『アレキサンドライト』/山藍紫姫子

アレキサンドライト (角川文庫)

アレキサンドライト (角川文庫)

「BLマスターになるためには、いつか読まなければ!」という義務感から恐る恐る手にした一冊。何度も言うようだけれど、私は耽美が苦手である。BLにおける耽美が、本当に苦手である。私という人間に耽美小説をあてがうことは、さながら月村奎の小説に新田祐克(堂本ミカでも可)の挿絵を組み合わせるがごとき無謀な行為と言ってもいい。

そんなこんなで、義務的読書となることを覚悟のうえ読み始めた本書。だがしかし、読了してみると驚くほどすんなりと本書を楽しめた自分がいる。いったい、何故…!? 思うに私は、BLにおける「ナンチャッテ耽美」が苦手だったのだろう。この『アレキサンドライト』にはナンチャッテ感がないのが良かった。

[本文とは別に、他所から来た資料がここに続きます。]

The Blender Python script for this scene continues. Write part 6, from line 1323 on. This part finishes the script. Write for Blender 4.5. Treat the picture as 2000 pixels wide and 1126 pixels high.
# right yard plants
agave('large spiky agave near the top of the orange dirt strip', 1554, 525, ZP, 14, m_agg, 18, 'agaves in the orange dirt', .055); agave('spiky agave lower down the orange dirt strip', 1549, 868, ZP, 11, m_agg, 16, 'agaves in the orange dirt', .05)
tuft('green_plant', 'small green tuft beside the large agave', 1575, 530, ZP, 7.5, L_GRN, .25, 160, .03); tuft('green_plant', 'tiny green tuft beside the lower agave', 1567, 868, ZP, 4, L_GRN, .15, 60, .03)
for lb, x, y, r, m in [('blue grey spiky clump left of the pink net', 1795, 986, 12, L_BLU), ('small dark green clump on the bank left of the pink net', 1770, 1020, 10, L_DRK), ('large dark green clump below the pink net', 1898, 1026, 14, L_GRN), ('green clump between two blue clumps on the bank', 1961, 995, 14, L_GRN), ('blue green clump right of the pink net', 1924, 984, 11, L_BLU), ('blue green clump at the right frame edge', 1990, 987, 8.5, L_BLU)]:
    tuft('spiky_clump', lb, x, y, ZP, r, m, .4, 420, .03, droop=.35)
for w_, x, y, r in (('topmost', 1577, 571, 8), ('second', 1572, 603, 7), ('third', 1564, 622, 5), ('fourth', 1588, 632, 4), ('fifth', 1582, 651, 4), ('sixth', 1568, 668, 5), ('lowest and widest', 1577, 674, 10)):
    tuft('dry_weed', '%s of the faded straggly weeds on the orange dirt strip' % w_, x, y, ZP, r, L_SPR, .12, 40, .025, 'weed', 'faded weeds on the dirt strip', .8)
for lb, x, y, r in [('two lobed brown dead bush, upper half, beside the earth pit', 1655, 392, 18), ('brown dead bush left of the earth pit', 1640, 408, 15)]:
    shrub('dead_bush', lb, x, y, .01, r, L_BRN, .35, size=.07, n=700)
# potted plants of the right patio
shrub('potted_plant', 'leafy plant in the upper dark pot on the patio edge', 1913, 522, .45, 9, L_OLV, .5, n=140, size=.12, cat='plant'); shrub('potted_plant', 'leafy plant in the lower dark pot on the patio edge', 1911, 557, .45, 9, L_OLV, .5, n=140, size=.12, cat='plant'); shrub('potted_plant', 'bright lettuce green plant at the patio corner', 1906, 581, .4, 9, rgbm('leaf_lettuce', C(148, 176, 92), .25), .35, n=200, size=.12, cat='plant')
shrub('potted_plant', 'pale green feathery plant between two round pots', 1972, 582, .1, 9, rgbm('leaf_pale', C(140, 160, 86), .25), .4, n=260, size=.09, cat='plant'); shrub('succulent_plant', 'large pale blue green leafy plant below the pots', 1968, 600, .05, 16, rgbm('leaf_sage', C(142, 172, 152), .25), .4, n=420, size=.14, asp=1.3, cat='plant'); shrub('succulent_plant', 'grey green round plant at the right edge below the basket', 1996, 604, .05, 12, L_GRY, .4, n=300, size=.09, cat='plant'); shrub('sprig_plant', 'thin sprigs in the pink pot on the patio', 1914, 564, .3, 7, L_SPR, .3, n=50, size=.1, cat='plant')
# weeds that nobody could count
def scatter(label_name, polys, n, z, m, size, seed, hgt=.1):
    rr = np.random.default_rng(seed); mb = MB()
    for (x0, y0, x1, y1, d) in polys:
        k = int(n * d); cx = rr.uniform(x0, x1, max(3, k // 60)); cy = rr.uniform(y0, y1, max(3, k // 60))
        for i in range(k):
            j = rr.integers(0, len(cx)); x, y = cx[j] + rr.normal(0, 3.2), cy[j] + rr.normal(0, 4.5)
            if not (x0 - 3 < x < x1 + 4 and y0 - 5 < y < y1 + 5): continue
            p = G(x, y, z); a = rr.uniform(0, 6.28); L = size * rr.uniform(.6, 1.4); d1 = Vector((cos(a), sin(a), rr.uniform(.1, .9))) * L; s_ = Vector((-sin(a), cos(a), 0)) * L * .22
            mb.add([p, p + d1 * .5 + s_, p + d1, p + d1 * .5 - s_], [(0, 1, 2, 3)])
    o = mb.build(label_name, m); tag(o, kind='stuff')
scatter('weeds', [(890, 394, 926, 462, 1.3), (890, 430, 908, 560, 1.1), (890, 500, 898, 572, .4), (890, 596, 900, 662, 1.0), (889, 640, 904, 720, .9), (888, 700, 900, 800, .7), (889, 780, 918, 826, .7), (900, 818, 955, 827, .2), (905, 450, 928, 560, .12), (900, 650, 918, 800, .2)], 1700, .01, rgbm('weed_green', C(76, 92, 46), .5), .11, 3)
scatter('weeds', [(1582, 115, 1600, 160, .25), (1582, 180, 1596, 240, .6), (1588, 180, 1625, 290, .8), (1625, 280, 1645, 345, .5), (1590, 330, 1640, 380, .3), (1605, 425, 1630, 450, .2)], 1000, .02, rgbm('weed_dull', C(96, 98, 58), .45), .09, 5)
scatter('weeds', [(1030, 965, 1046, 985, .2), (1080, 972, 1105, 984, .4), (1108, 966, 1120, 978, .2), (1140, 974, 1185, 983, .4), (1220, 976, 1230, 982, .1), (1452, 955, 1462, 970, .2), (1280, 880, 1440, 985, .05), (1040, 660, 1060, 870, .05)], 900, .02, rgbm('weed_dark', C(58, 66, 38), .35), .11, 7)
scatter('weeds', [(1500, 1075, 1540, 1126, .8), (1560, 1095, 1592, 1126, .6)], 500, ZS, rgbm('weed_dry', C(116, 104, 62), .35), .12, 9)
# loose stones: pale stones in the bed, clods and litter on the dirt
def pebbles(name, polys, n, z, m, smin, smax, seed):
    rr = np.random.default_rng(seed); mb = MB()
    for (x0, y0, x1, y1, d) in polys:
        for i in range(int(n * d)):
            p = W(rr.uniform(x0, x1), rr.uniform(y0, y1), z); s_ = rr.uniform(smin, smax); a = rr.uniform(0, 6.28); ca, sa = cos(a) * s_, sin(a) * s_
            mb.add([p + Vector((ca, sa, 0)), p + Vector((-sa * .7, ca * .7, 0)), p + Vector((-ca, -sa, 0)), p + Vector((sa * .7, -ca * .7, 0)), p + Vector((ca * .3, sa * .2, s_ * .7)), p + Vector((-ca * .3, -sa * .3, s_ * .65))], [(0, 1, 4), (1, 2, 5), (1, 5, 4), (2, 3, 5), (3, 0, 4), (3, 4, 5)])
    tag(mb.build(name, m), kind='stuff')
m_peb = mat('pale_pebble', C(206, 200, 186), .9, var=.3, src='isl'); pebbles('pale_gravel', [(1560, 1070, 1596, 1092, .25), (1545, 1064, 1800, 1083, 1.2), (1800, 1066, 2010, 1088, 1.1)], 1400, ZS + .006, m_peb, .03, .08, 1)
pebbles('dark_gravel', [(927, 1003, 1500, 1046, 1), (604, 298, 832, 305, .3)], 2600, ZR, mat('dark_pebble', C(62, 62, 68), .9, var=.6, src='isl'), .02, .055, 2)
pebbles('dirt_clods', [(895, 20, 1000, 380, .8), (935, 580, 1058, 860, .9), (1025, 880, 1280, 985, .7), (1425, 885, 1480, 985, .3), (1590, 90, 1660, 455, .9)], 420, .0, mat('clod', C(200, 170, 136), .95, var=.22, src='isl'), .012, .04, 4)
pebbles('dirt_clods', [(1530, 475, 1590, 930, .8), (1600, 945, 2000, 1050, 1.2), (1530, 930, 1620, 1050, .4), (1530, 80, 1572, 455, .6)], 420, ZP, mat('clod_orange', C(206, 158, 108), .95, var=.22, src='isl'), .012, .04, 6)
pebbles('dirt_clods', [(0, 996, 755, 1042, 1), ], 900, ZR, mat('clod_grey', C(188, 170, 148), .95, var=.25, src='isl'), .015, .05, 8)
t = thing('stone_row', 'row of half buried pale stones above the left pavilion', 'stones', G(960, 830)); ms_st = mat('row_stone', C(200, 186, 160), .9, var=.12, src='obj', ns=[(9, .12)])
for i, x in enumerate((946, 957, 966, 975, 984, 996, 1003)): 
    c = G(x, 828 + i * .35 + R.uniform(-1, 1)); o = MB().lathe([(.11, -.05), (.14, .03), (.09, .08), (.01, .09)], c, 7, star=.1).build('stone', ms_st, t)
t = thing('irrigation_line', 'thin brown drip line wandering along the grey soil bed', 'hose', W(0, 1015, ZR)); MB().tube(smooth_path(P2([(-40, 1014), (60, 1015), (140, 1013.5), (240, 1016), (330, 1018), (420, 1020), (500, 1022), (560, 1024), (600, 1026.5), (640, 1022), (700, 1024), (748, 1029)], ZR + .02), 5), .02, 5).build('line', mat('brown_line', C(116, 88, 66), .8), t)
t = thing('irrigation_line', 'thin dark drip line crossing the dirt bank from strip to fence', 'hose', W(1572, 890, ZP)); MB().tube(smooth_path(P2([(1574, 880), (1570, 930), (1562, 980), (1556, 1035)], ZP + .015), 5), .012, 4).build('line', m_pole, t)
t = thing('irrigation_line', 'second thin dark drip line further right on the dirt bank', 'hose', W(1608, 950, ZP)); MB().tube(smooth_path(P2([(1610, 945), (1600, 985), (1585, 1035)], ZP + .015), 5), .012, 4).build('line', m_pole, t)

作者は本当にこの道を追求している人なのだろうなぁと感心しながら読み進めた。王道の耽美路線を突っ走りつつも、ラストがしっかりハッピーエンドなところがむしろ良かったし正しかった。

読み終えたあと、自然、山藍氏に興味がわいていろいろ調べてみた。某ネオロマンスゲームで、炎×光のカップリングの同人誌を出しているという情報を得、ものすごい勢いで納得した。むちゃくちゃ出してそう。特に光ってところが。しかもベル●ルクでも同人誌を出していると聞いて、これまたものすごい勢いで納得した。むっちゃくちゃ出してそう。唯一納得できなかったのが●ッチャマン(笑)。●ッチャマン萌えるんですか!?>山藍先生 そんな意外性にも胸キュンな小生なのであった。あとあと、ホームページのほうで某角川小説の映画試写会レポートが掲載されてるんですけど、「その小説のそのキャラクター、私も好き好き好きーーー!」なので共感∞でござった。

ところでこれってボーイズラブなのかなぁ? BLというよりはJune? 女性向け官能小説? よくわからないけれど、とにかく「正しくJune」な作品であることは間違いない。流麗な文体で延々続く意外なほどあからさまな官能シーンに乾杯。長い間、「なぜボーイズラブには強姦から始まる恋が多いのだろう」と疑問に思っていたけれど、本書を読んでその疑問が消化されつつある。愛って暴力なのか。うーん。なるほど。

BL読みとして、新しい可能性を感じさせてくれた一冊。カバーイラストレーションも美しい。しかも本文に挿絵がなく電車で読みやすかった。ルビー文庫で出さなくて正解。というわけで★は5つで。